Charlton's fans, many of whom had been forced into driving and staying the night in the North-east due to the lack of a train late enough to return to London, illuminated radio phone-in switchboards.

Sunderland's woeful away form - they have lost seven of eight League matches on the road this season - escaped further examination at in-form Blackburn Rovers as the Ewood Park pitch was covered in a heavy frost and deemed unplayable.

The referee, Phil Dowd, inspected the pitch at 5pm and 5.30pm before calling a halt to proceedings before they had begun at 6.10pm.

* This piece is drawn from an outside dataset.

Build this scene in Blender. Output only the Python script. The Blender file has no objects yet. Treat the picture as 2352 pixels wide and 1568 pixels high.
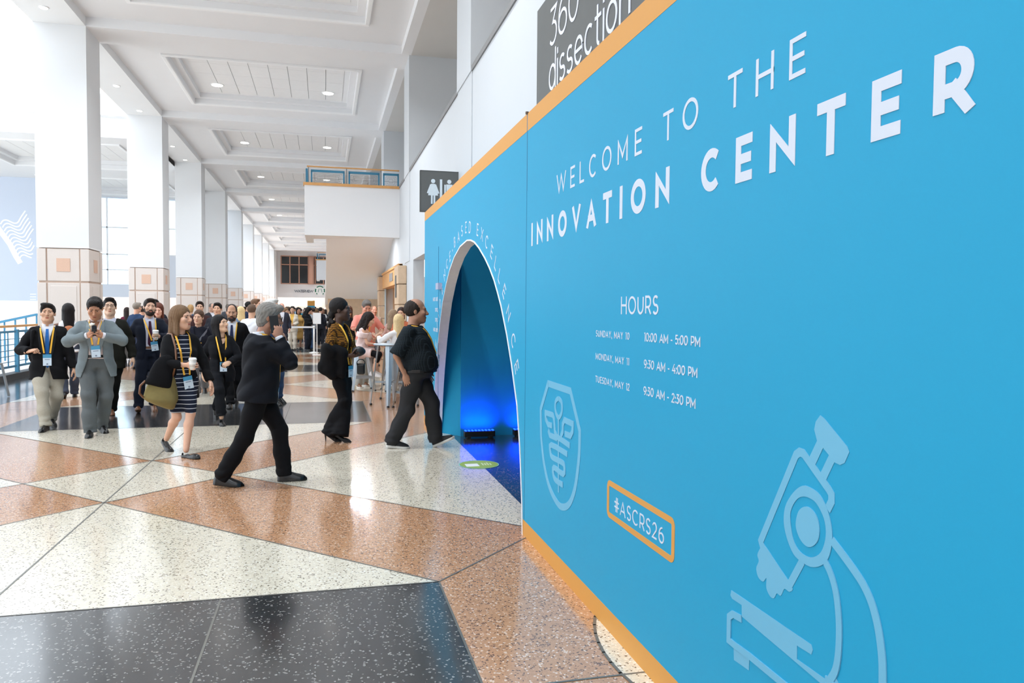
import bpy, bmesh, math, random
import numpy as np
from mathutils import Matrix, Vector
random.seed(7); np.random.seed(7)
SC = bpy.context.scene
COL = SC.collection
PI = math.pi

# ------------------------------------------------------------------ camera
FPX, CX, CY = 1735.6, 1176.0, 784.0          # focal length and centre in pixels of the 2352 x 1568 frame
TH, PS, RO, EYE = math.radians(2.3175), math.radians(13.965), math.radians(.448), 1.64
FW = np.array([math.sin(PS)*math.cos(TH), math.cos(PS)*math.cos(TH), -math.sin(TH)])
_r = np.array([math.cos(PS), -math.sin(PS), 0.0]); _u = np.cross(_r, FW)
RT = _r*math.cos(RO) + _u*math.sin(RO); UP = -_r*math.sin(RO) + _u*math.cos(RO)
cam_d = bpy.data.cameras.new('camera'); cam = bpy.data.objects.new('camera', cam_d); COL.objects.link(cam)
cam_d.sensor_width = 36.0; cam_d.lens = FPX/2352.0*36.0; cam_d.clip_start = .05; cam_d.clip_end = 400
cam.matrix_world = Matrix(((RT[0], UP[0], -FW[0], 0), (RT[1], UP[1], -FW[1], 0), (RT[2], UP[2], -FW[2], EYE), (0, 0, 0, 1)))
SC.camera = cam

# ------------------------------------------------------------------ daylight and exposure
wd = bpy.data.worlds.new('daylight'); SC.world = wd; wd.use_nodes = True
bg = wd.node_tree.nodes['Background']; bg.inputs[0].default_value = (.84, .92, 1.0, 1); bg.inputs[1].default_value = 5.0
sun_d = bpy.data.lights.new('sun', 'SUN'); sun_d.energy = 5.5; sun_d.angle = .02; sun_d.color = (1, .97, .92)
sun = bpy.data.objects.new('sun', sun_d); COL.objects.link(sun); sun.rotation_euler = (math.radians(-8), math.radians(38), 0)
SC.view_settings.view_transform = 'Standard'; SC.view_settings.look = 'None'
SC.view_settings.exposure = -0.66; SC.view_settings.gamma = 1.0
try: SC.view_settings.use_curve_mapping = False
except Exception: pass
SC.cycles.use_denoising = True
SC.cycles.max_bounces = 8; SC.cycles.diffuse_bounces = 5; SC.cycles.glossy_bounces = 3
SC.cycles.sample_clamp_indirect = 10

# pixel -> point on a plane of the hall (measured from the photograph)
def _ray(px, py): return FW + RT*(px-CX)/FPX + UP*(CY-py)/FPX
def _pl(px, py, ax, v):
    d = _ray(px, py); o = np.array([0, 0, EYE]); return o + d*((v-o[ax])/d[ax])
def G(px, py, z=0.0): return _pl(px, py, 2, z)
def PX(px, py, X): return _pl(px, py, 0, X)
def PY(px, py, Y): return _pl(px, py, 1, Y)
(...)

Blackburn's managing director, Tom Finn, said that the club would carry out a "thorough investigation" into why the Ewood Park undersoil heating had failed. Sunderland's diehards were well into their 292-mile round trip. "We have never lost a home Premier League fixture to frost and we can only offer sincere apologies to all supporters, especially those who travelled down from the North-east," Finn said. "We now intend to carry out a full investigation of the heating system."

Sunderland fans may have caught up with their neighbours from Middlesbrough on the journey home, since the Boro faithful's trip to Lancashire was cancelled at 5pm.

Another faulty undersoil heating system was to blame, leaving parts of Bolton's Reebok Stadium pitch frozen solid.

Professor Derek Fraser, the chairman of the Independent Football Commission watchdog body, said clubs should not be held solely responsible. "We do have sympathy with fans travelling long distances only to learn the game has been called off... Unfortunately, the weather can be unpredictable."

Try telling that to the Torquay fans with a 500-mile round-trip to the postponed match at Stockport, or the poor Preston fan, whose 600 miles counted for nowt at Plymouth.